住民は疎らで静かな場所だ。首長族が店先に鎮座している。スマホを弄っていたり、織物をしたりしている。首を長くしているのは女性だけ。本当に首が長い人もいる!だけど多くの女性は首に装飾品をつけてはいるがあまり首が長い印象はない。

彼らの写真を撮りたいならば商品を買って欲しいようだ。商品の値段もわからないし、タクシーで現金がなくなってしまったので購入できない。

そんな時、村の子供達が走り回ってきた。彼らに紛れて息子も走り始め一緒に戯れ始めた。子供達を撮りつつ首長族の女性の写真を何枚か撮らせてもらう事に成功した。息子の功績により何とか成果を得る事ができた。

もう一つ観光したい場所が残っている。そちらを回ってからだとランチが遅くなり息子の機嫌が悪くなる。10時50分、少し早いが一度ホテルに戻り昼食を摂る。

フライトまで時間がないので、味に外れのないホテルのレストランを利用した。ボンゴレ250B、マルガリータ340B、飲み物2つ160Bとサービス料をとられ880B、日本円で3700円になった。屋台でタイ料理を食す以外は高くなるのは仕方がない。ホテルのレストランならば舌にも合うし必要なコストだと思う。

食後に再度Grabでタクシーを呼ぶ。次の目的地はドイステープ、山の中にある寺だ。またしても帰りの足がなくなるから自分をチャーターしなさいと交渉が始まった。

比較的英語が通じる人だったので、今度は片道料金の2倍である800Bで交渉できた。

曲がりくねった山道に揺られ40分ほどで目的地に到着した。駐車場からは階段とロープウェーの選択肢がある。大人だけならば階段を利用するが、子供がいて大変なのでロープウェーに課金した。と言っても参拝料込みで100B/人なので高くはない。

ドイステープは金色に装飾された寺の美しさが魅力だが、すでにタイ国内で金色の建築物をたくさん見物してきたため感動は薄い。

チェンマイ市内を一望できる展望台にも周り記念撮影を行いった後に帰路に着いた。

そこからホテルで荷物をピックアップして空港に向かってもらった。フライトの2時間前に空港に到着する事ができた。

バンコクに戻り予約してあったエアポートホテルで一泊後に帰国した。

幼児連れのタイ旅行で思った事

タイの物価は日本よりもだいぶ安いイメージでいたが、実際に行ってみるとそんなに安くなかった。食事はある程度の質を求めると日本よりもコストがかかる。屋台で満足できるならば比較的安い。

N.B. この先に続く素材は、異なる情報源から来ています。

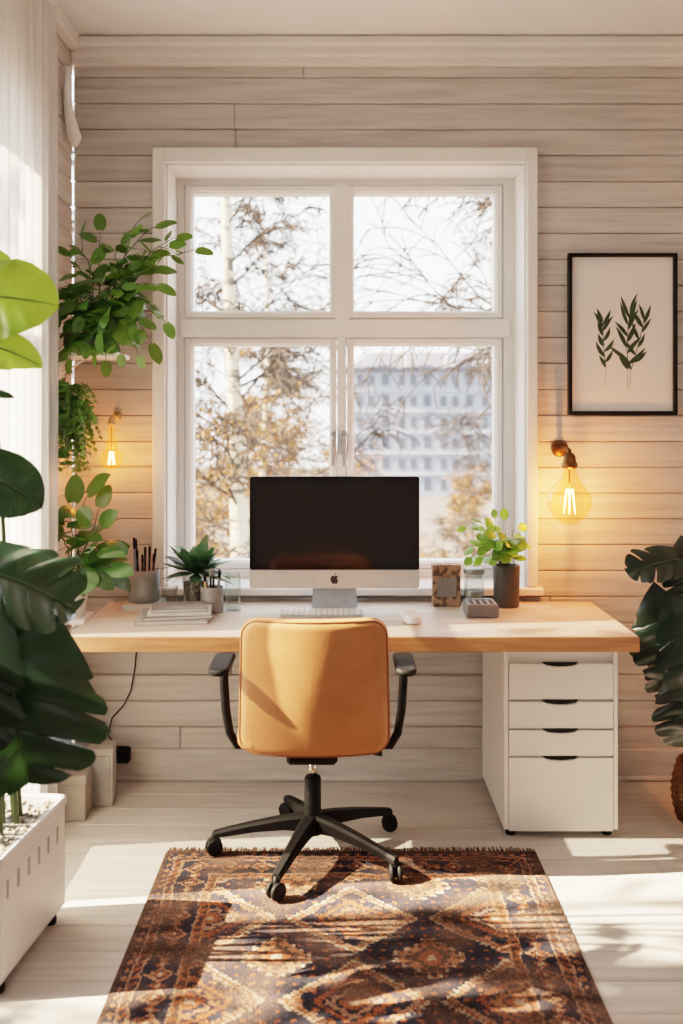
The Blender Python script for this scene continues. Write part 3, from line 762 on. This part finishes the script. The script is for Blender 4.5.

タイ料理は僕の舌には合わなかった。食べないとエネルギー不足で体調不良になるので、何とか腹に入れたが、とにかく食事が辛かった。屋台料理が口に合わない場合は、コストをかけてホテルのレストランやマクドナルドなどの世界的チェーン店を利用すると安心だ。

ホテルと国内線のフライト料金は日本より安い。

観光地を歩きたいならば、歩道の段差がひどくベビーカーだとストレスフルだ。交通量もおおいので、子供が歩ける年齢になってからか、全部抱っこでの移動がいい。ベビーカーは勧められない。

タクシーはGrabを利用すれば運転手と会話する必要もないし、基本的に交渉の手間もないので非常に便利。手配すると10分待つことはなく配車は迅速だ。子連れならばタクシーは大いに活用する価値がある。

9月のタイはスコールのある時期だ。真夏ではなく日中は曇り空の事が多いが非常に暑い。体感的には沖縄より辛い。

ホテルで洗濯した場合、室内干し一晩では下着のような薄いものでも乾かない。連泊ならば干しっぱなしで何とか乾かす事ができる。

スマホの翻訳アプリで便利な世の中になったが、できるならば言葉は話せた方がいい。やっぱり英語ができると旅行は非常に快適だと思う。タイでも英語が話せる人は多い。アプリで一手間かけるのと、直接話せるのはやはり違う。グローバル化で英語での会話能力は今後必須になるのではないかと思う。完璧でなくてもいい、そもそも日本人にネイティブな英語は無理だ。僕も英語は得意ではないが、通じればいい、文法間違いなどは恥ずかしいと思わずにどんどん使っていきたい。

思ったより大変な旅行だった。疲れを癒すための休暇なのに、とても疲れた。大人だけの時よりも気を使う事が多く精神的にも疲れた。観光スポットをもう少し絞って、ホテルでのんびりする時間を増やした方がよかったかな。